Trapani, in libertà gli agenti penitenziari finiti ai “domiciliari”
Il Tribunale del Riesame di Palermo ha accolto il ricorso presentato dagli avvocati difensori degli undici agenti di polizia penitenziaria del carcere di Trapani coinvolti in un’inchiesta per presunti abusi e maltrattamenti sui detenuti. Le misure cautelari degli arresti domiciliari sono state annullate per tutti gli indagati, e il reato contestato di tortura è stato riqualificato in fattispecie meno gravi.
Secondo il Riesame, le condotte attribuite agli agenti, pur richiedendo ulteriori approfondimenti, non presentano quella sistematicità e gravità necessarie per configurare il reato di tortura, come invece ipotizzato inizialmente dalla Procura. Alcuni episodi sono stati ricondotti a reati minori, come l’abuso di potere.
In sostituzione degli arresti domiciliari, il tribunale ha disposto per dieci indagati la sospensione dall’esercizio del pubblico ufficio nel Corpo della polizia penitenziaria per un periodo di 12 mesi. Un solo agente non è stato sottoposto a questa misura interdittiva.
L’indagine, avviata dal Nucleo investigativo centrale della polizia penitenziaria, ha preso il via in seguito alle denunce di alcuni detenuti del Reparto Blu del carcere “Pietro Cerulli” di Trapani. Complessivamente, sono 46 gli agenti indagati, undici dei quali erano stati inizialmente posti agli arresti domiciliari. Tra loro figurano Filippo Guaiana, Antonio Mazzara, Filippo Bucaria, Claudio Angileri, Claudio Di Dia, Andrea Motugno, Francesco Pantaleo, Salvatore Todaro, Stefano Candito, Roberto Passalacqua e Antonino Fazio, provenienti principalmente da Trapani, Erice, Marsala e altre località siciliane.

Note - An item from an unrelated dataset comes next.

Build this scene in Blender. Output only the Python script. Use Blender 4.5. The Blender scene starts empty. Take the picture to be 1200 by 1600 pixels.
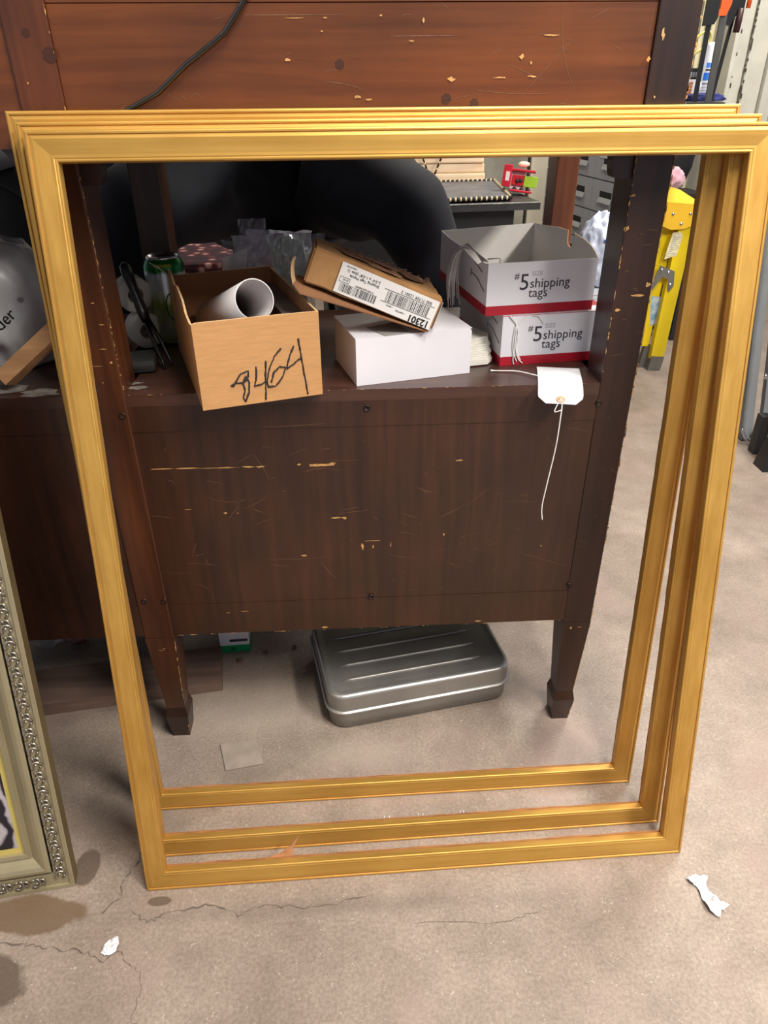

Le motivazioni dettagliate del Riesame non sono ancora state depositate, ma la decisione alleggerisce sensibilmente la posizione degli indagati. Il caso rimane comunque sotto la lente degli inquirenti, mentre il dibattito sulle condizioni di detenzione e sulle responsabilità delle forze dell’ordine si riaccende nel Paese.